::: Material :::

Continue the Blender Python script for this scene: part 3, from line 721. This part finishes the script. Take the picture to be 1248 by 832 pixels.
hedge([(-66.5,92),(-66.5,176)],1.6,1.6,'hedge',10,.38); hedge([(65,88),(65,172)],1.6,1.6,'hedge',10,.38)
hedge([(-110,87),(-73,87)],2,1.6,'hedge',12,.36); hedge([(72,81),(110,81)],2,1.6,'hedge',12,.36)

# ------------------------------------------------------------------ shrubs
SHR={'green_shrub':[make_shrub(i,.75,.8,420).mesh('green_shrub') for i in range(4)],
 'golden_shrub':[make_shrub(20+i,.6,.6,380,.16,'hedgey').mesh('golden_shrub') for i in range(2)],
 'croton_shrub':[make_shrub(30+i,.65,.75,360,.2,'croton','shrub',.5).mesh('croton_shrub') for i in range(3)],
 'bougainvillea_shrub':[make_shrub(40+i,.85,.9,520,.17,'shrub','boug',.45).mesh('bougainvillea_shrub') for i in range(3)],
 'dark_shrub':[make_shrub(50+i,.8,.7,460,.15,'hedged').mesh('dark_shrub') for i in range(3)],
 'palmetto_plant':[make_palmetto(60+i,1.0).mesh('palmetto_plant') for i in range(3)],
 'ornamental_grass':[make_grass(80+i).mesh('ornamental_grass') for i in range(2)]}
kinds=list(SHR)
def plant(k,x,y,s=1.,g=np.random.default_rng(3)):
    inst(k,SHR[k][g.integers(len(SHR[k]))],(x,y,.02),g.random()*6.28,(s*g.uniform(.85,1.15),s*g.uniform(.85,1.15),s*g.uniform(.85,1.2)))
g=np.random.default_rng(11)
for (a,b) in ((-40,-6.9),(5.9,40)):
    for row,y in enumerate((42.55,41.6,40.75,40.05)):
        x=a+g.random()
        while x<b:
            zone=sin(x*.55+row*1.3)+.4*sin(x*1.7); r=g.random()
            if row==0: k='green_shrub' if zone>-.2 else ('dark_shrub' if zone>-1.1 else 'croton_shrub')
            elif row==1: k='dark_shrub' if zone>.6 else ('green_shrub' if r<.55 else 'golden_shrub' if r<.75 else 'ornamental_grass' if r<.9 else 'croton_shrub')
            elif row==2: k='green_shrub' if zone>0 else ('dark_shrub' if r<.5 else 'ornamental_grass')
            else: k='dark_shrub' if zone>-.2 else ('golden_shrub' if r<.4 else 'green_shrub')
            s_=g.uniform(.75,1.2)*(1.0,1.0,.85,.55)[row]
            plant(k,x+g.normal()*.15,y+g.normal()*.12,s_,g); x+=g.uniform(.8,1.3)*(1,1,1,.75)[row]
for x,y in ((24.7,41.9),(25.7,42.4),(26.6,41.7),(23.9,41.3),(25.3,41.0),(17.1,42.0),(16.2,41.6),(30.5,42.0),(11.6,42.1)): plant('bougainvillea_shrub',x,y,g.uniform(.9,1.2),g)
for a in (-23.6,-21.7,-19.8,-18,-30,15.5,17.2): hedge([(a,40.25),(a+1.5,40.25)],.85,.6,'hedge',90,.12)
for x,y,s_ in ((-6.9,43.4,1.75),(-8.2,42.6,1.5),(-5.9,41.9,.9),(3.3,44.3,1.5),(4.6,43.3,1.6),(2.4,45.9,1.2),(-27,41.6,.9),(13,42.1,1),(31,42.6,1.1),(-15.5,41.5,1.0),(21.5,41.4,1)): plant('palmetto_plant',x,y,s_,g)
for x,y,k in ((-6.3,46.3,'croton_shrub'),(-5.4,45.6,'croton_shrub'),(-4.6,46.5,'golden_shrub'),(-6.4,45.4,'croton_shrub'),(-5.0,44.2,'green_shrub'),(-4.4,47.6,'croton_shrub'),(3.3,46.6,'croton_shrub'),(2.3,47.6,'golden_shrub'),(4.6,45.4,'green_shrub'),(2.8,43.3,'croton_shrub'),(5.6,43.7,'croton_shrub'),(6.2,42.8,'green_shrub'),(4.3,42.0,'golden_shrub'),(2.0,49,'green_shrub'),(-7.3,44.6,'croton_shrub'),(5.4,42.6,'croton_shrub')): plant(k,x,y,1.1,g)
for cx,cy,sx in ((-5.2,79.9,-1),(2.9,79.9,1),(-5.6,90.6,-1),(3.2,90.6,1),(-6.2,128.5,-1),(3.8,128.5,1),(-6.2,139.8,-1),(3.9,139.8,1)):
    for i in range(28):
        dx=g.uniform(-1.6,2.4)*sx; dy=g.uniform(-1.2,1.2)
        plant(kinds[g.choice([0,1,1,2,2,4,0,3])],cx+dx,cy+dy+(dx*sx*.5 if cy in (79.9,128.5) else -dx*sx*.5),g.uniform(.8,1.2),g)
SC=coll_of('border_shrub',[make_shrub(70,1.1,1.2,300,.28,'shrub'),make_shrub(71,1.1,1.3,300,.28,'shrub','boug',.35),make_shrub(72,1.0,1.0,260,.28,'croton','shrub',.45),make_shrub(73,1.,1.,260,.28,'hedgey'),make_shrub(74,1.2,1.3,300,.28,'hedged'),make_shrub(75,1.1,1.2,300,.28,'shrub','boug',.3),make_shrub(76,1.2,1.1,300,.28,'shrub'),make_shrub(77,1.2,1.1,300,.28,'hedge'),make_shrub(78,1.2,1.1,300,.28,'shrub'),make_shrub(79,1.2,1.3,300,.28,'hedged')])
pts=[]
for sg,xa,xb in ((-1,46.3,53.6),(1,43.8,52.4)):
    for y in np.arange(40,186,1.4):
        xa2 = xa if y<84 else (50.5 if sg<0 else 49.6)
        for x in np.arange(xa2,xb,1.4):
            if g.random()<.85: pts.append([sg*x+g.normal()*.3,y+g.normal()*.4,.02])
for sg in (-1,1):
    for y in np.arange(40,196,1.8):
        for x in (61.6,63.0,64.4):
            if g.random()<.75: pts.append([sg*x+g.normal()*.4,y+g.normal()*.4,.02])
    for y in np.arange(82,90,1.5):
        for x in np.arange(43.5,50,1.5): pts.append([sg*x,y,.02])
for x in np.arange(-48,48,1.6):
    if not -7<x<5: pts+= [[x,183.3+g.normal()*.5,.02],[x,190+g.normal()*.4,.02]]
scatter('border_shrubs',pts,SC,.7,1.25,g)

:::

## Short task
Write the data out again in full and exactly.

## Output
Continue the Blender Python script for this scene: part 3, from line 721. This part finishes the script. Take the picture to be 1248 by 832 pixels.
hedge([(-66.5,92),(-66.5,176)],1.6,1.6,'hedge',10,.38); hedge([(65,88),(65,172)],1.6,1.6,'hedge',10,.38)
hedge([(-110,87),(-73,87)],2,1.6,'hedge',12,.36); hedge([(72,81),(110,81)],2,1.6,'hedge',12,.36)

# ------------------------------------------------------------------ shrubs
SHR={'green_shrub':[make_shrub(i,.75,.8,420).mesh('green_shrub') for i in range(4)],
 'golden_shrub':[make_shrub(20+i,.6,.6,380,.16,'hedgey').mesh('golden_shrub') for i in range(2)],
 'croton_shrub':[make_shrub(30+i,.65,.75,360,.2,'croton','shrub',.5).mesh('croton_shrub') for i in range(3)],
 'bougainvillea_shrub':[make_shrub(40+i,.85,.9,520,.17,'shrub','boug',.45).mesh('bougainvillea_shrub') for i in range(3)],
 'dark_shrub':[make_shrub(50+i,.8,.7,460,.15,'hedged').mesh('dark_shrub') for i in range(3)],
 'palmetto_plant':[make_palmetto(60+i,1.0).mesh('palmetto_plant') for i in range(3)],
 'ornamental_grass':[make_grass(80+i).mesh('ornamental_grass') for i in range(2)]}
kinds=list(SHR)
def plant(k,x,y,s=1.,g=np.random.default_rng(3)):
    inst(k,SHR[k][g.integers(len(SHR[k]))],(x,y,.02),g.random()*6.28,(s*g.uniform(.85,1.15),s*g.uniform(.85,1.15),s*g.uniform(.85,1.2)))
g=np.random.default_rng(11)
for (a,b) in ((-40,-6.9),(5.9,40)):
    for row,y in enumerate((42.55,41.6,40.75,40.05)):
        x=a+g.random()
        while x<b:
            zone=sin(x*.55+row*1.3)+.4*sin(x*1.7); r=g.random()
            if row==0: k='green_shrub' if zone>-.2 else ('dark_shrub' if zone>-1.1 else 'croton_shrub')
            elif row==1: k='dark_shrub' if zone>.6 else ('green_shrub' if r<.55 else 'golden_shrub' if r<.75 else 'ornamental_grass' if r<.9 else 'croton_shrub')
            elif row==2: k='green_shrub' if zone>0 else ('dark_shrub' if r<.5 else 'ornamental_grass')
            else: k='dark_shrub' if zone>-.2 else ('golden_shrub' if r<.4 else 'green_shrub')
            s_=g.uniform(.75,1.2)*(1.0,1.0,.85,.55)[row]
            plant(k,x+g.normal()*.15,y+g.normal()*.12,s_,g); x+=g.uniform(.8,1.3)*(1,1,1,.75)[row]
for x,y in ((24.7,41.9),(25.7,42.4),(26.6,41.7),(23.9,41.3),(25.3,41.0),(17.1,42.0),(16.2,41.6),(30.5,42.0),(11.6,42.1)): plant('bougainvillea_shrub',x,y,g.uniform(.9,1.2),g)
for a in (-23.6,-21.7,-19.8,-18,-30,15.5,17.2): hedge([(a,40.25),(a+1.5,40.25)],.85,.6,'hedge',90,.12)
for x,y,s_ in ((-6.9,43.4,1.75),(-8.2,42.6,1.5),(-5.9,41.9,.9),(3.3,44.3,1.5),(4.6,43.3,1.6),(2.4,45.9,1.2),(-27,41.6,.9),(13,42.1,1),(31,42.6,1.1),(-15.5,41.5,1.0),(21.5,41.4,1)): plant('palmetto_plant',x,y,s_,g)
for x,y,k in ((-6.3,46.3,'croton_shrub'),(-5.4,45.6,'croton_shrub'),(-4.6,46.5,'golden_shrub'),(-6.4,45.4,'croton_shrub'),(-5.0,44.2,'green_shrub'),(-4.4,47.6,'croton_shrub'),(3.3,46.6,'croton_shrub'),(2.3,47.6,'golden_shrub'),(4.6,45.4,'green_shrub'),(2.8,43.3,'croton_shrub'),(5.6,43.7,'croton_shrub'),(6.2,42.8,'green_shrub'),(4.3,42.0,'golden_shrub'),(2.0,49,'green_shrub'),(-7.3,44.6,'croton_shrub'),(5.4,42.6,'croton_shrub')): plant(k,x,y,1.1,g)
for cx,cy,sx in ((-5.2,79.9,-1),(2.9,79.9,1),(-5.6,90.6,-1),(3.2,90.6,1),(-6.2,128.5,-1),(3.8,128.5,1),(-6.2,139.8,-1),(3.9,139.8,1)):
    for i in range(28):
        dx=g.uniform(-1.6,2.4)*sx; dy=g.uniform(-1.2,1.2)
        plant(kinds[g.choice([0,1,1,2,2,4,0,3])],cx+dx,cy+dy+(dx*sx*.5 if cy in (79.9,128.5) else -dx*sx*.5),g.uniform(.8,1.2),g)
SC=coll_of('border_shrub',[make_shrub(70,1.1,1.2,300,.28,'shrub'),make_shrub(71,1.1,1.3,300,.28,'shrub','boug',.35),make_shrub(72,1.0,1.0,260,.28,'croton','shrub',.45),make_shrub(73,1.,1.,260,.28,'hedgey'),make_shrub(74,1.2,1.3,300,.28,'hedged'),make_shrub(75,1.1,1.2,300,.28,'shrub','boug',.3),make_shrub(76,1.2,1.1,300,.28,'shrub'),make_shrub(77,1.2,1.1,300,.28,'hedge'),make_shrub(78,1.2,1.1,300,.28,'shrub'),make_shrub(79,1.2,1.3,300,.28,'hedged')])
pts=[]
for sg,xa,xb in ((-1,46.3,53.6),(1,43.8,52.4)):
    for y in np.arange(40,186,1.4):
        xa2 = xa if y<84 else (50.5 if sg<0 else 49.6)
        for x in np.arange(xa2,xb,1.4):
            if g.random()<.85: pts.append([sg*x+g.normal()*.3,y+g.normal()*.4,.02])
for sg in (-1,1):
    for y in np.arange(40,196,1.8):
        for x in (61.6,63.0,64.4):
            if g.random()<.75: pts.append([sg*x+g.normal()*.4,y+g.normal()*.4,.02])
    for y in np.arange(82,90,1.5):
        for x in np.arange(43.5,50,1.5): pts.append([sg*x,y,.02])
for x in np.arange(-48,48,1.6):
    if not -7<x<5: pts+= [[x,183.3+g.normal()*.5,.02],[x,190+g.normal()*.4,.02]]
scatter('border_shrubs',pts,SC,.7,1.25,g)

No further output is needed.